Her comments were echoed by charities and support groups.

Leading domestic violence charity Women’s Aid said there was a huge rise in the likelihood of violence after separation.

Spokeswoman Teresa Parker said: “'Be Mine. I can’t live without you.' These are messages we frequently see on Valentine’s Day, which may seem romantic, but have a very different meaning for women living with an abusive partner. Obsessive behaviour is often seen as a sign of being desired or loved, but coercive and controlling behaviour is at the heart of abusive relationships, where freedom is taken away by the abuser.

Domestic abuse often begins with excessive displays of romance with gifts, flowers and holidays, she said.

Perpetrators of domestic abuse often “love-bomb” partners to initially convince them of the relationship, and then repeat it to bring them back under their control if they feel like they are losing their hold over them, she added.
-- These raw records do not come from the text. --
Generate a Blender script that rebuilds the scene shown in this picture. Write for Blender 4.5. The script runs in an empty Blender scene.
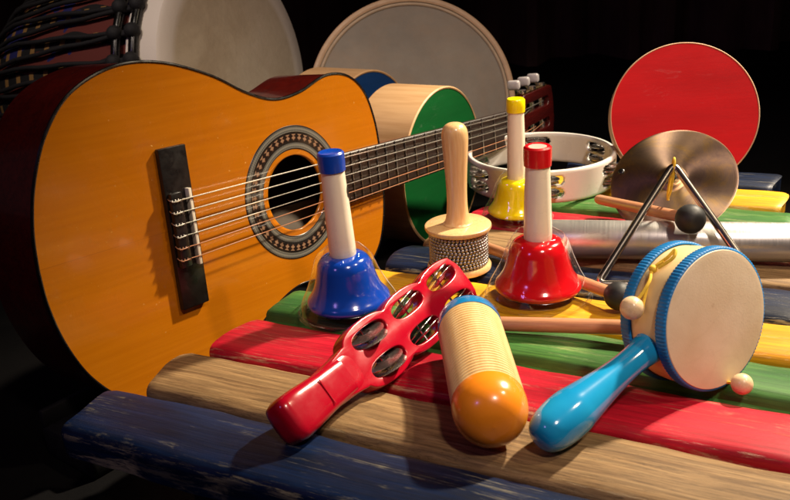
import bpy, bmesh, math, random
from math import sin, cos, pi, radians, sqrt, atan2, hypot
from mathutils import Matrix, Vector
random.seed(7)
sc = bpy.context.scene
COL = sc.collection

# ------------------------------------------------------------------ camera
F_PX, PITCH, ROLL, DIST = 927.5, radians(21.31), radians(3.62), 0.9
fw = Vector((0, cos(PITCH), -sin(PITCH)))
r0 = Vector((1, 0, 0)); u0 = r0.cross(fw)
rt = r0*cos(ROLL) - u0*sin(ROLL); up = r0*sin(ROLL) + u0*cos(ROLL)
CAM = -fw*DIST
cd = bpy.data.cameras.new("camera"); cam = bpy.data.objects.new("camera", cd); COL.objects.link(cam)
cd.sensor_fit = 'HORIZONTAL'; cd.sensor_width = 36; cd.lens = F_PX/790*36
cd.clip_start = 0.02; cd.clip_end = 50
cd.dof.use_dof = True; cd.dof.focus_distance = .78; cd.dof.aperture_fstop = 20
m = Matrix((rt, up, -fw)).transposed().to_4x4(); m.translation = CAM
cam.matrix_world = m
sc.camera = cam

def at(px, py, z=0.0):
    """point on the level z seen at that place of the photograph"""
    d = fw*F_PX + rt*(px-395) - up*(py-250)
    return CAM + d*((z-CAM.z)/d.z)

YAW = radians(-27.81)
DD = Vector((cos(YAW), sin(YAW), 0)); NN = Vector((-sin(YAW), cos(YAW), 0))
FLOOR = -0.10

# ------------------------------------------------------------------ objects
def tag(o, label=None, cat=None, group=None, kind=None):
    if label: o['label'] = label
    if cat: o['category'] = cat
    if group: o['group'] = group
    if kind: o['kind'] = kind
    return o

def frame(loc, z, xhint=(1, 0, 0)):
    z = Vector(z).normalized(); x = Vector(xhint); x = (x - z*x.dot(z)).normalized(); y = z.cross(x)
    M = Matrix((x, y, z)).transposed().to_4x4(); M.translation = Vector(loc)
    return M

def thing(name, label, cat, M, group=None):
    o = bpy.data.objects.new(name, None); COL.objects.link(o)
    if not isinstance(M, Matrix): M = Matrix.Translation(Vector(M))
    o.matrix_world = M; o.empty_display_size = 0.02
    return tag(o, label, cat, group)

class G:
    """collects shapes into one mesh"""
    def __init__(s): s.bm = bmesh.new()
    def _v(s, co, M): return s.bm.verts.new(M @ Vector(co) if M else Vector(co))
    def grid(s, rows, closed_u=True, closed_v=False, M=None, cap0=False, cap1=False):
        R = [[s._v(c, M) for c in row] for row in rows]
        n = len(R[0]); k = len(R)
        for i in range(k if closed_v else k-1):
            a, b = R[i], R[(i+1) % k]
            for j in range(n if closed_u else n-1):
                q = [a[j], a[(j+1) % n], b[(j+1) % n], b[j]]
                try: s.bm.faces.new(q)
                except ValueError: pass
        if cap0: s.bm.faces.new(R[0][::-1])
        if cap1: s.bm.faces.new(R[-1])
        return s
    def lathe(s, prof, seg=64, M=None, mod=None):
        """prof: (radius, z) list; radius 0 at an end closes it"""
        rows = []; 
        for (r, z) in prof:
            r = max(r, 1e-5)
            rows.append([(r*cos(2*pi*j/seg), r*sin(2*pi*j/seg), z) for j in range(seg)])
        s.grid(rows, M=M)
        bmesh.ops.remove_doubles(s.bm, verts=s.bm.verts, dist=4e-5)
        return s
    def tube(s, pts, rad, seg=12, M=None, closed=False, cap=True):
        P = [Vector(p) for p in pts]; n = len(P)
        if not hasattr(rad, '__len__'): rad = [rad]*n
        rows = []; prev = None
        for i in range(n):
            if closed: t = P[(i+1) % n]-P[i-1]
            else: t = P[min(i+1, n-1)]-P[max(i-1, 0)]
            t.normalize()
            if prev is None:
                h = Vector((0, 0, 1)) if abs(t.z) < .9 else Vector((1, 0, 0))
                a = (h - t*h.dot(t)).normalized()
            else: a = (prev - t*prev.dot(t)).normalized()
            prev = a; b = t.cross(a)
            rows.append([P[i] + (a*cos(2*pi*j/seg) + b*sin(2*pi*j/seg))*rad[i] for j in range(seg)])
        return s.grid(rows, closed_v=closed, M=M, cap0=cap and not closed, cap1=cap and not closed)
    def box(s, c, size, M=None, bev=0.0, seg=2):
        T = Matrix.Translation(Vector(c)) @ Matrix.Diagonal((size[0], size[1], size[2], 1))
        if M: T = M @ T
        r = bmesh.ops.create_cube(s.bm, size=1, matrix=T)
        if bev:
            es = {e for v in r['verts'] for e in v.link_edges}
            bmesh.ops.bevel(s.bm, geom=list(es), offset=bev, segments=seg, affect='EDGES', profile=.5)
        return s
    def ball(s, c, r, M=None, seg=24, sc_=(1, 1, 1)):
        T = Matrix.Translation(Vector(c)) @ Matrix.Diagonal((sc_[0], sc_[1], sc_[2], 1))
        if M: T = M @ T
        bmesh.ops.create_uvsphere(s.bm, u_segments=seg, v_segments=seg//2, radius=r, matrix=T)
        return s
    def build(s, name, mat, parent=None, loc=None, sharp=38, smooth=True, M=None, recalc=True):
        bm = s.bm
        if recalc: bmesh.ops.recalc_face_normals(bm, faces=bm.faces)
        for f in bm.faces: f.smooth = smooth
        lim = radians(sharp)
        for e in bm.edges:
            if len(e.link_faces) == 2:
                if e.calc_face_angle(0) > lim: e.smooth = False
        me = bpy.data.meshes.new(name); bm.to_mesh(me); bm.free()
        o = bpy.data.objects.new(name, me); COL.objects.link(o)
        if mat: me.materials.append(mat)
        if parent: o.parent = parent
        if M is not None: o.matrix_local = M
        elif loc is not None: o.location = loc
        return o

def sm(ctrl, n=12, closed=False):
    """Catmull-Rom through the control points"""
    C = [Vector(c) for c in ctrl]; k = len(C); out = []
    rng = range(k) if closed else range(k-1)
    for i in rng:
        if closed: p0, p1, p2, p3 = C[i-1], C[i], C[(i+1) % k], C[(i+2) % k]
        else: p0, p1, p2, p3 = C[max(i-1, 0)], C[i], C[i+1], C[min(i+2, k-1)]
        for j in range(n):
            t = j/n
            out.append(.5*((2*p1)+(p2-p0)*t+(2*p0-5*p1+4*p2-p3)*t*t+(3*p1-p0-3*p2+p3)*t**3))
    if not closed: out.append(C[-1].copy())
    return out
def smp(ctrl, n=8): return [(v.x, v.y) for v in sm([(a, b, 0) for a, b in ctrl], n)]

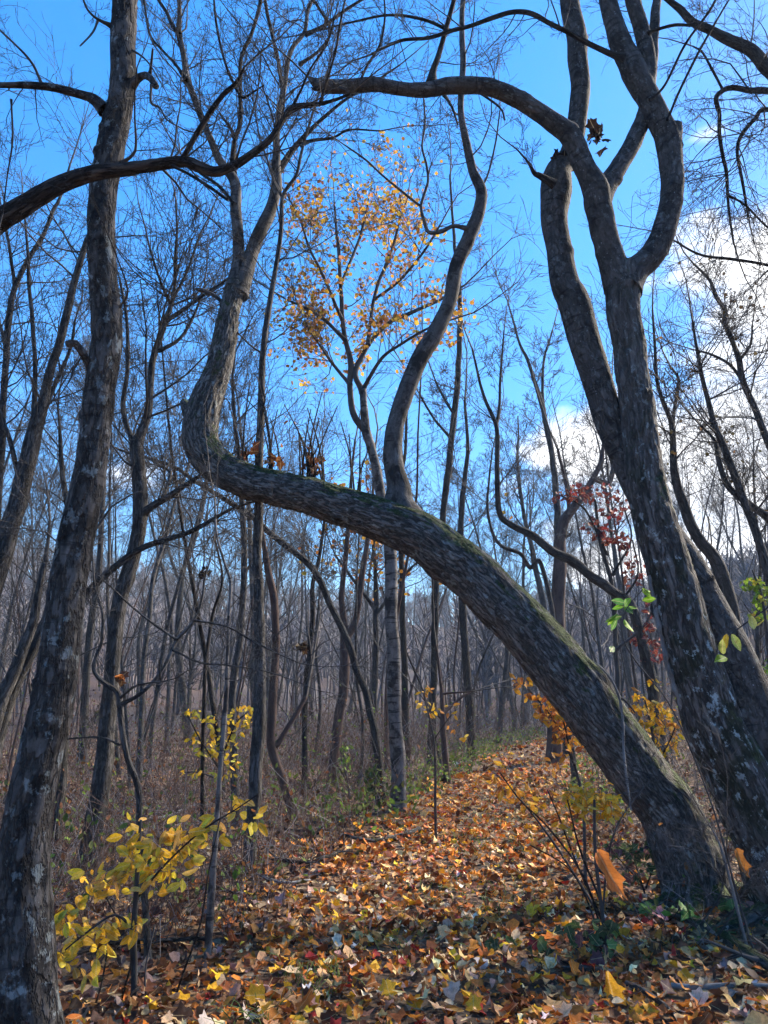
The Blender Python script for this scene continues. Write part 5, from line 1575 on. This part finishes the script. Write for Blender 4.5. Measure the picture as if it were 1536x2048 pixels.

Penny East, of domestic violence charity SafeLives, said: “In an age when people are encouraged to share 'happy couple' pictures for social media, to talk about evening plans with friends and colleagues, to present a picture-perfect ideal - we must remember the thousands of people who will feel scared to go home on Valentine’s - as they do every day.

“The additional pressure felt around this time of year can make the daily feelings of fear and intimidation even more pronounced. Nobody should be made to feel afraid of someone they love, not today or any day of the year.”

A spokesperson, for another national domestic violence charity Refuge, said: “Thousands of women and children will be spending this Valentine’s Day, like every other day of the year, in fear and terror."

Meanwhile, Ms Williams said she will be spending Valentine’s Day with her new husband, who she has been married to for nearly four years, on holiday in Australia this year.

“I know the words that are written in my valentines cards are now genuine and sincere and he means them,” she said.